Michael Jackson, Child Molester

It has been apparent since the mid 1990s that Michael Jackson was a child molester. A great entertainer, yes, but almost certainly a serial abuser of little boys. That his attorneys managed to cast doubt on witnesses in a notorious 2005 criminal trial doesn’t inspire much confidence. As was the case with Bill Cosby, the pattern of grotesque allegations has become impossible to ignore.
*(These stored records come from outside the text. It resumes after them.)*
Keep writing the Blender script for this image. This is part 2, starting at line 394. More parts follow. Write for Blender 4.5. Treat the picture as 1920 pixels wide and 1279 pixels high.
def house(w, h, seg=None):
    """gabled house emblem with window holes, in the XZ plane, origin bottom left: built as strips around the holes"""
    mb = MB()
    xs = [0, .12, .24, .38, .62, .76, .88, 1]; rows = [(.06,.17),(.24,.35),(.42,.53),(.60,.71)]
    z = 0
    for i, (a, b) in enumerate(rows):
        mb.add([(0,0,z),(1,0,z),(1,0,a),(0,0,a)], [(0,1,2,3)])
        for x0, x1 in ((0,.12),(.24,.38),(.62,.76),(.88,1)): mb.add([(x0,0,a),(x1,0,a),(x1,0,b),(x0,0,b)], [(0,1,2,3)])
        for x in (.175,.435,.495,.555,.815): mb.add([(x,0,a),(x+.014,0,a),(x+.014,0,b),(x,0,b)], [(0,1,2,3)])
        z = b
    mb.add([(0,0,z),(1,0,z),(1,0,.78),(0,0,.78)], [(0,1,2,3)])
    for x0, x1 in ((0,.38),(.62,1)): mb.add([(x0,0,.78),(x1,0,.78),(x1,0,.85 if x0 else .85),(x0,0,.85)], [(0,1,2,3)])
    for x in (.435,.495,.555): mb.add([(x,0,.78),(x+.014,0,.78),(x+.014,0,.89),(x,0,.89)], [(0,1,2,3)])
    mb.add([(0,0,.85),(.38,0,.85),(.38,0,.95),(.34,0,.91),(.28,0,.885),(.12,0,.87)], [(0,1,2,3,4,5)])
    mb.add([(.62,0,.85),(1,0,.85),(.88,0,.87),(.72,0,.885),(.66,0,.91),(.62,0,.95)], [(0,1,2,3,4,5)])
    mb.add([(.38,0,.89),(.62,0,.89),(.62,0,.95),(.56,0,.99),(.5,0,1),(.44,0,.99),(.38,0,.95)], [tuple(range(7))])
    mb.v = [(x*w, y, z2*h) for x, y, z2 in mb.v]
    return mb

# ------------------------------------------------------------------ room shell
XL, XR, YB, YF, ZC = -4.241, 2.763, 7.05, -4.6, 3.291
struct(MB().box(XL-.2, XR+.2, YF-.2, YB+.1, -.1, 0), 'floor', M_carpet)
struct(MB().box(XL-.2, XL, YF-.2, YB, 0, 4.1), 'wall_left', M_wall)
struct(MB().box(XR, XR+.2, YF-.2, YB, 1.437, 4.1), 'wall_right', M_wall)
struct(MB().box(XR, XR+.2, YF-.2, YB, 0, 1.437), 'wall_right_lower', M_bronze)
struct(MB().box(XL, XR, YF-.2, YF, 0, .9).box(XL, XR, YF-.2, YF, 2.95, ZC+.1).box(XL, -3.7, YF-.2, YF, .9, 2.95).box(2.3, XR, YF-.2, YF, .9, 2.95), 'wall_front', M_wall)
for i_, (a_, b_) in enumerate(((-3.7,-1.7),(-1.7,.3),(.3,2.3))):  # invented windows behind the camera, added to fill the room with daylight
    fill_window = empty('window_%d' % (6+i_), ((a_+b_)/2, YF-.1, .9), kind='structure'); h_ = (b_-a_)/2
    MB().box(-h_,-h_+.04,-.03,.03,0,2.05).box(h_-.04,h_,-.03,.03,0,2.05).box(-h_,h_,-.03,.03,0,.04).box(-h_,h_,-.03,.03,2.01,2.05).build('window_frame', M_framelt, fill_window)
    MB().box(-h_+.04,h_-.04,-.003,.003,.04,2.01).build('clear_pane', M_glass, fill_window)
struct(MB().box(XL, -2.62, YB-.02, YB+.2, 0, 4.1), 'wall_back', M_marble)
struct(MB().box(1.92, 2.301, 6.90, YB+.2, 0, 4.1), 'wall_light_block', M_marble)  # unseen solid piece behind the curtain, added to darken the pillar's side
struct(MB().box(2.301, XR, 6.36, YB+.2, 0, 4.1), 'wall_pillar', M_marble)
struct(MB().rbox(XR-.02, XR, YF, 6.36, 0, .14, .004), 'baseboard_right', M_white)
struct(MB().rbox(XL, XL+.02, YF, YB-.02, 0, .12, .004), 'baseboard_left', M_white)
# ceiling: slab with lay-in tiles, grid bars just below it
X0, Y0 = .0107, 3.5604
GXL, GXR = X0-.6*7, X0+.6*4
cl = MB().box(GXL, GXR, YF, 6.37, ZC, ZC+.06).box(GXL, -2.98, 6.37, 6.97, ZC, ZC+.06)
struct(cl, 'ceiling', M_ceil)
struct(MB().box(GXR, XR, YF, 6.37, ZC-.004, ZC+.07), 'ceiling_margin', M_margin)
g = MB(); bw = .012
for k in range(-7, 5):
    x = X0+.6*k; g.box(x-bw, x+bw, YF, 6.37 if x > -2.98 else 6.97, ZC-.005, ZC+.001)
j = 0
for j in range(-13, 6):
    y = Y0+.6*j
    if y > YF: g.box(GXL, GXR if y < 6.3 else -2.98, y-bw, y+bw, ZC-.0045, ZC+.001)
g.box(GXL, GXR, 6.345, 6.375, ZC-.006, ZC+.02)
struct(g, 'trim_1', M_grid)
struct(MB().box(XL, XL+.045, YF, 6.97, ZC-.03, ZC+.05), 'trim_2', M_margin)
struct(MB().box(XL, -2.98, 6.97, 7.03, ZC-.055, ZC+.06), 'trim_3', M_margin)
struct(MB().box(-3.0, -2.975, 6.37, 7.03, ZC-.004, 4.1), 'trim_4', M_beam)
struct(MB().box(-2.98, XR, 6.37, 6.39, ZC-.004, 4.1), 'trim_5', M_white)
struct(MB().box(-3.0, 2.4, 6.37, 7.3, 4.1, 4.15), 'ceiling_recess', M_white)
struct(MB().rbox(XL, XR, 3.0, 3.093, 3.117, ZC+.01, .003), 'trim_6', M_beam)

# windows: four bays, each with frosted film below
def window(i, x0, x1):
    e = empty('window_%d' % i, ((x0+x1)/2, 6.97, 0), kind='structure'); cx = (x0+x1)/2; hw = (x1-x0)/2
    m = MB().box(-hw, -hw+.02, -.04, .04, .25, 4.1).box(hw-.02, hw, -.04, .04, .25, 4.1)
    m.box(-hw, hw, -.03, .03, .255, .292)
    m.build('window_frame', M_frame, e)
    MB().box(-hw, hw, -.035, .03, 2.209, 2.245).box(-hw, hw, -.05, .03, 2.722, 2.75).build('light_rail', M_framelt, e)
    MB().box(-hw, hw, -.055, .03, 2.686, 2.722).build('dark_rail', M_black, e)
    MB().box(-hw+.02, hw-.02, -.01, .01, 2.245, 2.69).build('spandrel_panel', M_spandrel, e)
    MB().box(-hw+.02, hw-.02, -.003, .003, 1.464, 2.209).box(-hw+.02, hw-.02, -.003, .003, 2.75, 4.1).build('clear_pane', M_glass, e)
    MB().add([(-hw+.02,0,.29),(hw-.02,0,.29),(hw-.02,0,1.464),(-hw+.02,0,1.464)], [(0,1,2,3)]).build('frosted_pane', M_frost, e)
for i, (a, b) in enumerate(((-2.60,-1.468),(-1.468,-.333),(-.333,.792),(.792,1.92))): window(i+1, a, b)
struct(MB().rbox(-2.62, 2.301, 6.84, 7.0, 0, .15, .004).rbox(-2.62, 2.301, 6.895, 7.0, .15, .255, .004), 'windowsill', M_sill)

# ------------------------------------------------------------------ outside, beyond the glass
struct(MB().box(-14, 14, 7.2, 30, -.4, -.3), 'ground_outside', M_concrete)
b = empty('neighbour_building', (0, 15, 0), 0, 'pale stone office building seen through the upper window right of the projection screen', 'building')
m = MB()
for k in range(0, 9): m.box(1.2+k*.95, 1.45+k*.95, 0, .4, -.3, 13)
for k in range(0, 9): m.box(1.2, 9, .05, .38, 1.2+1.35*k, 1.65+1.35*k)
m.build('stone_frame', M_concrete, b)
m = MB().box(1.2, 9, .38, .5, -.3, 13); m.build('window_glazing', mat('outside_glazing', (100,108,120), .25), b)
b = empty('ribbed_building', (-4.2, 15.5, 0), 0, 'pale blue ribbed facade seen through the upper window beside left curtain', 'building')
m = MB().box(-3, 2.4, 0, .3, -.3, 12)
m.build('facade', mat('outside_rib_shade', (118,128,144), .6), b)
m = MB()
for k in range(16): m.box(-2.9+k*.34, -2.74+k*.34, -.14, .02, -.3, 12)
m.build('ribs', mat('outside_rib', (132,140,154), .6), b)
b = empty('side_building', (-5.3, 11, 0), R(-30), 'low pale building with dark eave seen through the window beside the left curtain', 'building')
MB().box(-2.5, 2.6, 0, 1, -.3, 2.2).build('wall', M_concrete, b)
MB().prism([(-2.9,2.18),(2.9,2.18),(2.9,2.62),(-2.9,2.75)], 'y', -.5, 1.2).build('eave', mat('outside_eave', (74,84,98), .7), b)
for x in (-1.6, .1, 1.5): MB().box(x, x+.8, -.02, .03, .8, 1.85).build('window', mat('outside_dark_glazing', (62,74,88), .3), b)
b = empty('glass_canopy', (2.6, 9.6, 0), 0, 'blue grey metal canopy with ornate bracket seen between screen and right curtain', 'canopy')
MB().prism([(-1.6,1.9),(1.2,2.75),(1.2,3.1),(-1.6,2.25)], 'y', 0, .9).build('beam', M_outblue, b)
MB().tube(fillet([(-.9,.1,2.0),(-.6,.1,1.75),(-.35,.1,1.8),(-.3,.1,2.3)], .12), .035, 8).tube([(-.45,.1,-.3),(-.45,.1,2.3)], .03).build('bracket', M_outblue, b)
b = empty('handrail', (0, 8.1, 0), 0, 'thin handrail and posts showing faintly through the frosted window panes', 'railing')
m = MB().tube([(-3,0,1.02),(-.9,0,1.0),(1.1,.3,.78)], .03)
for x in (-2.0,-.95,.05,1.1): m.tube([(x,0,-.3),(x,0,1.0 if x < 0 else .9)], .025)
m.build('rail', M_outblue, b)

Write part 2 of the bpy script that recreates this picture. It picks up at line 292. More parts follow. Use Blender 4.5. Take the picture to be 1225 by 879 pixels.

Wade Robson, 36, and James Safechuck, 40, have previously stated under oath that they weren’t victimized by Jackson when they were children. They are now saying their previous testimony was untrue and that it resulted from direct pressure by Jackson himself, who told them that he and they would be jailed if he should be convicted of sexual abuse. “I want to speak the truth as loud as I spoke the lie,” Robson says in the four-hour documentary Leaving Neverland, which has just premiered at the Sundance Film Festival ahead of being broadcast on HBO later this year. In the film, he and Safechuck tell their stories in gruesome, indeed sickening, detail. (A statement from the Jackson estate dismissed the allegations as uncorroborated “tabloid character assassination.”)

I haven’t yet seen Leaving Neverland, but those who have report that the film paints a damning picture. Safechuck was a child actor who says he met Jackson at age ten while filming a Pepsi commercial. Starting when he was eleven, he says, they engaged in sex acts many times at Jackson’s Neverland compound — in a castle, in an attic, in a pool, in a train station. Safechuck says the pop singer used to hold drills in which he would train the boy in putting his clothes on quickly in case any witnesses should appear. Jackson also told him that “if anyone ever found out that we were doing these sexual things, we would go to jail for the rest of our lives.” “I was terrified.” When Safechuck was 14, he says, Jackson staged a mock wedding with him, complete with vows and a diamond-encrusted wedding ring.

Robson, a Brisbane-born dancer who grew up to be a choreographer for Britney Spears and others, says he also met Jackson in 1987, when he was just five and performed in a dance contest that led to him meeting the singer during the Bad tour in Australia. When he moved to Los Angeles, the pair had sexual contact starting while he was seven, he claims. Jackson advised the boy to throw away his underwear after the first sexual encounter, Robson says. Jackson, who would marry Lisa Marie Presley in 1994, said his ostensibly heterosexual relationships with women were purely a public-relations exercise. This too was obvious to all at the time.

Why did the parents allow their children to spend so much time alone with Jackson? The film “captures how the parents found themselves under the spell, and the Mob-like pushiness, of Michael’s celebrity,” wrote Owen Gleiberman in Variety. “They thought he was creating opportunities for their children that might otherwise be taken away. And once inside their homes, he seemed the soul of gentleness.”

Robson and Safechuck filed civil suits against the estate of Jackson in 2013 and 2014. Both cases were thrown out for technical reasons; there was no ruling on the merits of their claims. The stories they tell are of a piece with other stories we’ve been hearing about for a quarter of a century. In 1993, the father of a 13-year-old boy named Jordy Chandler accused Jackson of engaging in sexual acts with the boy. The criminal case was closed for lack of evidence, but Jackson agreed to pay out a sum reported by Court TV to be nearly $25 million. In 2004–05, Jackson was accused in an 18-month trial of molesting and otherwise abusing Gavin Arizo, a 13-year-old boy. Jackson was acquitted of all charges, but the evidence that emerged was disturbing. Several adults claimed to have witnessed acts of molestation, but Jackson’s lawyers were able to raise reasonable doubts about their credibility for various reasons. Some were disgruntled former employees; some had previously testified that they had seen nothing.

To some extent, we as a society have set aside the many horrific and entirely credible claims against Jackson simply because we want them not to be true; for the same reason, Bill Cosby got a pass for a surprisingly long time. Jackson’s unfortunate early demise, his apparent closeted homosexuality, and his wounded, childlike nature have made fans fiercely protective of him, with the media largely sidestepping the issue since he died in 2009. What punishment can be visited upon him posthumously? Should he be erased from the culture the way Cosby has been? Should radio stations and deejays stop playing his many great records the way broadcasters have stopped airing The Cosby Show? I’m not sure they should. But the label of serial child molester must be forever attached to Michael Jackson’s name. It should be reiterated constantly like an anti-honorific, the way we take care to refer to President Carter or General MacArthur.